​Has VW Put Its Transparency Efforts in Reverse?

Blog by Richard Chambers

When is an apology really an apology? When is contrition a reflection of true regret? When is a pledge for transparency more than just a hollow promise? These questions ran through my mind after learning of new Volkswagen CEO Matthias Mueller's media interview at the North American International Auto Show in Detroit.

Mueller, who took over the troubled automaker shortly after VWs "dieselgate" scandal broke in September, has promised transparency and to "leave no stone unturned" in getting to the bottom of the scheme. Yet, there he was telling National Public Radio's Sonari Glinton that the scandal was a "technical" issue, despite earlier admissions that the automaker created sophisticated software designed to make its diesel vehicles appear to run cleaner in emissions tests than they do on the road.

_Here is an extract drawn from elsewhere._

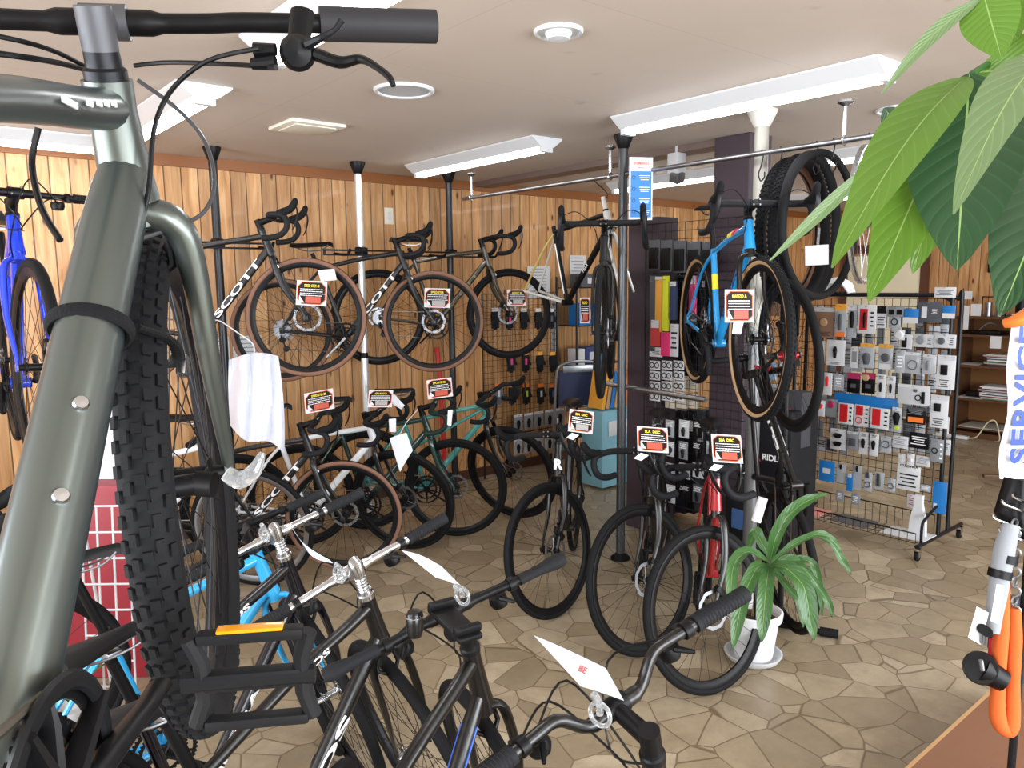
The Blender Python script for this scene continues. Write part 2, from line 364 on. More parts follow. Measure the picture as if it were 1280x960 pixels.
# ---------------------------------------------------------------- poles, rails
def pole(name, x, y, r, segs, label, cap=BLK, base=True):
    t = thing(name, label, 'pole', (x, y, 0), 'floor to ceiling display poles')
    MB().lathe([(r, 2.42), (r*1.25, 2.43), (r*2.1, 2.49), (r*2.1, ZC), (0, ZC)], n=24).build('ceiling_cap', cap, t)
    MB().lathe([(0, 0), (r*2.2, 0), (r*2.2, .012), (r*1.3, .03), (r, .04)], n=24).build('floor_foot', cap, t)
    for z0, z1, m in segs: MB().lathe([(r, z0), (r, z1)], n=20).build('pole_tube', m, t)
    return t
PB = mat('#24262a', .3, .3, name='black_tube'); PS = mat('#d9dcdd', .3, .5, name='silver_tube')
P1 = pole('display_pole', 1.63, 4.78, .025, [(.04, 2.42, PB)], 'black display pole at left holding the front most hung bicycle')
P2 = pole('display_pole', 2.61, 4.80, .025, [(.04, 1.16, PS), (1.16, 1.20, BLK), (1.2, 1.50, PS), (1.5, 1.54, BLK), (1.54, 2.42, PS)], 'silver display pole with black bands behind the hung brown tyred wheels')
P3 = pole('display_pole', 3.39, 4.84, .025, [(.04, 2.42, PB)], 'black display pole behind the third hung bicycle')
P4 = pole('display_pole', 3.35, 3.05, .027, [(.04, 2.42, mat('#4b4e50', .3, .6, name='grey_tube'))], 'dark grey display pole beside the blue and white poster')
P5 = pole('display_pole', 3.44, 2.22, .034, [(.04, 1.42, mat('#77797b', .4, .4, name='grey_lower_tube')), (1.42, 2.5, mat('#a3a198', .45, .2, name='ivory_tube'))], 'pale ivory pole carrying the hanging blue bicycle', mat('#c9c8c2', .4, name='ivory_cap'))
def cradle(P, z, dx, ln, hook=True):
    """slotted arm clamped to a pole"""
    c = MB(); c.lathe([(.034, -.03), (.04, -.02), (.04, .02), (.034, .03)], (0, 0, z), (0, 0, 1), 20).box((0, -.045, z), (.05, .03, .05), bev=.006); c.build('clamp', BLK, P)
    a = MB(); a.box((dx, -.065, z+.003), (ln, .012, .012), bev=.003).box((dx, -.065, z-.027), (ln, .012, .012), bev=.003)
    for s in (-1, 1): a.box((dx+s*(ln/2-.008), -.065, z-.012), (.014, .013, .04), bev=.003)
    a.build('support_arm', DARKM, P)
    for s in (-.75, .75):
        MB().tube(spline([(dx+s*ln/2, -.07, z-.02), (dx+s*ln/2, -.18, z-.03), (dx+s*ln/2, -.26, z-.03), (dx+s*ln/2, -.29, z+.0)]), .009, 8).build('cradle_hook', RUB, P)
cradle(P1, 1.93, 0, .62); cradle(P2, 1.90, 0, .62); cradle(P3, 1.90, 0, .62)
rail = thing('ceiling_rail', 'long thin steel hanging rail below the ceiling carrying frames and tyres', 'rail', (3.35, 0, 2.28))
MB().tube([(0, 4.6, 0), (0, -1.2, 0)], .0125, 12).build('rod', STEEL, rail)
for y in (4.5, 3.15, 1.75, .6):
    b = MB(); b.lathe([(0, .17), (.035, .17), (.035, .16), (.01, .145), (.01, .02)], (0, y, 0), n=16).ring(.017, .006, (0, y, 0), (0, 1, 0), 16, 6); b.build('bracket', ALU, rail)
def hook(y, mtx=None, lab='small steel hook hanging empty on the rail near the hanging tyres'):
    o = MB().tube(spline([(0, 0, .015), (.014, 0, .008), (.014, 0, -.02), (0, 0, -.06), (-.02, 0, -.1), (0, 0, -.13), (.03, 0, -.11), (.03, 0, -.085)]), .0035, 6).build('rail_hook', DARKM, None, M4.Translation((3.35, y, 2.28)))
    return tag(o, lab, 'hook', 'hooks on the rail')
for i, y in enumerate((2.16, 2.06, 1.88, 1.80, 1.64, 1.58)): hook(y)
# spot light on the beam
p = atd(846, 205, 4.75); t = thing('spotlight', 'small white square spotlight hanging beside the blue poster', 'spotlight', p)
MB().box((0, 0, 0), (.085, .085, .13), bev=.01).build('housing', WHITE, t)
MB().tube([(0, 0, .06), (0, 0, .125)], .012, 10).lathe([(.04, 0), (.03, -.02), (.012, -.03)], (0, 0, .15), n=16).build('mount', WHITE, t)
MB().box((-.02, -.02, -.085), (.07, .07, .06), M4.Rotation(.5, 3, V((1, -1, 0))), bev=.008).build('lens', mat('#6d7175', .3, .5, name='lens_grey'), t)
b = MB().tube([atx(748, 478, 3.42), atx(882, 500, 3.42)], .016, 12); o = b.build('support_bar', STEEL); tag(o, 'horizontal steel bar crossing in front of the grid panel beside the pole', 'bar')

# ---------------------------------------------------------------- bicycles
class G: pass
def geo(R=.34, tr=.014, wb=.99, bbx=.405, bbz=.27, ha=72.5, sa=73.5, rake=.045, crown=.385, htl=.13, seat=.5, sad=.2, fat=1.0, slope=.06):
    g = G(); g.R = R; g.tr = tr; g.wb = wb; h = R_(ha)
    g.u = V((-math.cos(h), 0, math.sin(h))); g.q = V((math.sin(h), 0, math.cos(h)))
    g.fh = V((wb, 0, R)); g.rh = V((0, 0, R)); g.BB = V((bbx, 0, bbz)); g.P0 = g.fh-g.q*rake
    g.cr = g.P0+g.u*crown; g.hb = g.P0+g.u*(crown+.02); g.ht = g.hb+g.u*htl
    s = R_(sa); g.su = V((-math.cos(s), 0, math.sin(s))); g.sc = g.BB+g.su*seat; g.sp = g.BB+g.su*(seat+sad); g.fat = fat; g.sl = slope
    g.key = (R, tr, wb, bbx, bbz, ha, sa, rake, crown, htl, seat, sad, fat, slope); return g
_mc = {}
def cached(key, fn):
    if key not in _mc: _mc[key] = fn()
    return _mc[key]
def tyre_mesh(R, tr, kind, m, side):
    def f():
        b = MB(); k = 14; c = R-tr
        n = 72
        for j in range(k): pass
        prof = [(c+tr*math.cos(2*PI*(j+.5)/k), tr*1.02*math.sin(2*PI*(j+.5)/k)) for j in range(k)]
        vs = []; fs = []; mi = []
        for i in range(n):
            t = 2*PI*i/n
            for r, h in prof: vs.append((math.cos(t)*r, h, math.sin(t)*r))
        for i in range(n):
            i2 = (i+1) % n
            for j in range(k):
                j2 = (j+1) % k; fs.append((i*k+j, i*k+j2, i2*k+j2, i2*k+j)); a = (j+1)/k*2*PI; a = min(a, 2*PI-a); mi.append(1 if (side is not None and (R_(48) if kind == 'slick' else R_(78)) < a < R_(155)) else 0)
        b.add(vs, fs); b.mi = mi
        if kind in ('knob', 'gravel'):
            N = 84 if kind == 'knob' else 96; cols = ((0, .24), (-.38, .2), (.38, .2), (-.78, .2), (.78, .2)) if kind == 'knob' else ((-.5, .2), (0, .2), (.5, .2))
            hh = .0032 if kind == 'knob' else .002
            for i in range(N):
                for ci, (a0, wd) in enumerate(cols):
                    t = 2*PI*(i+.5*(ci % 2)+.15*ci)/N; aa = a0*1.15
                    er = V((math.cos(t), 0, math.sin(t))); et = V((-math.sin(t), 0, math.cos(t))); nr = er*math.cos(aa)+V((0, 1, 0))*math.sin(aa); ny = nr.cross(et)
                    ce = er*c+nr*(tr+hh*.3); ln = 2*PI*R/N*(.5 if ci else .4)
                    b.m = 0; b.box(ce, (ln, tr*wd*1.5, hh*1.6), M4((et, ny, nr)).transposed())
        return b.mesh('tyre', [m, side] if side is not None else m, 40)
    return cached(('ty', R, tr, kind, m.name, side.name if side else 0), f)
def rim_mesh(ri, depth, wdt, m):
    def f():
        p = [(ri, wdt/2), (ri-.004, wdt/2+.0005), (ri-depth*.6, wdt/2-.001), (ri-depth, wdt*.2), (ri-depth, -wdt*.2), (ri-depth*.6, -wdt/2+.001), (ri-.004, -wdt/2-.0005), (ri, -wdt/2), (ri-.007, 0)]
        return MB().lathe(p, ax=(0, 1, 0), n=72, closed=True).mesh('rim', m, 50)
    return cached(('rim', ri, depth, wdt, m.name), f)
def spokes_mesh(ri, n, m, front):
    def f():
        b = MB(); hr = .019 if front else .022; hw = .028
        for i in range(n):
            side = 1 if i % 2 else -1; t = 2*PI*i/n; d = (.95 if (i//2) % 2 else -.95); th = t+d
            a = V((math.cos(th)*hr, side*hw, math.sin(th)*hr)); e = V((math.cos(t)*ri, side*.003, math.sin(t)*ri)); b.tube([a, e], .00105, 4, cap=False)
            b.tube([e, a+(e-a)*.965], .0019, 5)
        return b.mesh('spokes', m, 60)
    return cached(('sp', ri, n, m.name, front), f)
def hub_mesh(front, m, wd=.05):
    return cached(('hub', front, m.name, wd), lambda: MB().lathe([(0, -wd), (.009, -wd), (.011, -wd+.012), (.012, -.032), (.024, -.031), (.024, -.026), (.013, -.022), (.012, .022), (.024, .026), (.024, .031), (.012, .032), (.011, wd-.012), (.009, wd), (0, wd)], ax=(0, 1, 0), n=20).mesh('hub', m))
def rotor_mesh(r=.08):
    def f():
        b = MB(); N = 60; th = .0009
        vs = []; fs = []
        for i in range(N):
            t = 2*PI*i/N; wv = .0022*math.cos(t*10)
            for rr, h in ((r+wv, th), (r+wv, -th), (r-.015+wv*.5, -th), (r-.015+wv*.5, th)): vs.append((math.cos(t)*rr, h, math.sin(t)*rr))
        for i in range(N):
            for j in range(4): fs.append((i*4+j, i*4+(j+1) % 4, ((i+1) % N)*4+(j+1) % 4, ((i+1) % N)*4+j))
        b.add(vs, fs)
        for i in range(6):
            t = 2*PI*i/6; b.tube([(math.cos(t)*.02, 0, math.sin(t)*.02), (math.cos(t+.5)*(r-.012), 0, math.sin(t+.5)*(r-.012))], .003, 6, flat=.4)
        b.lathe([(.016, -.003), (.024, -.003), (.024, .003), (.016, .003)], ax=(0, 1, 0), n=24, closed=True)
        return b.mesh('disc_rotor', STEEL, 40)
    return cached(('rot', r), f)
def toothed(b, r, n, y, th=.0015, inner=.0, depth=.005):
    pts = []; N = n*4
    for i in range(N):
        rr = r+(depth*.5 if i % 4 in (0, 1) else -depth*.5); t = 2*PI*i/N; pts.append((math.cos(t)*rr, math.sin(t)*rr))
    vs = []; fs = []
    for (x, z) in pts:
        l = math.hypot(x, z); vs += [(x, y+th, z), (x, y-th, z), (x/l*inner, y-th, z/l*inner), (x/l*inner, y+th, z/l*inner)]
    for i in range(N):
        k = (i+1) % N
        for j in range(4): fs.append((i*4+j, i*4+(j+1) % 4, k*4+(j+1) % 4, k*4+j))
    b.add(vs, fs)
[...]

I expressed my hope in an earlier blog that the newly appointed head of VW would stick to his commitment to win back the public trust. But his equivocating in the NPR interview concerns me. Mueller went further when he described the issues as a misinterpretation of American laws. Then he claimed VW did not lie when EPA regulators questioned the automaker before the issue went public.

"We didn't lie. We didn't understand the question first," Mueller told Glinton, according to a transcript of the interview posted on the NPR website.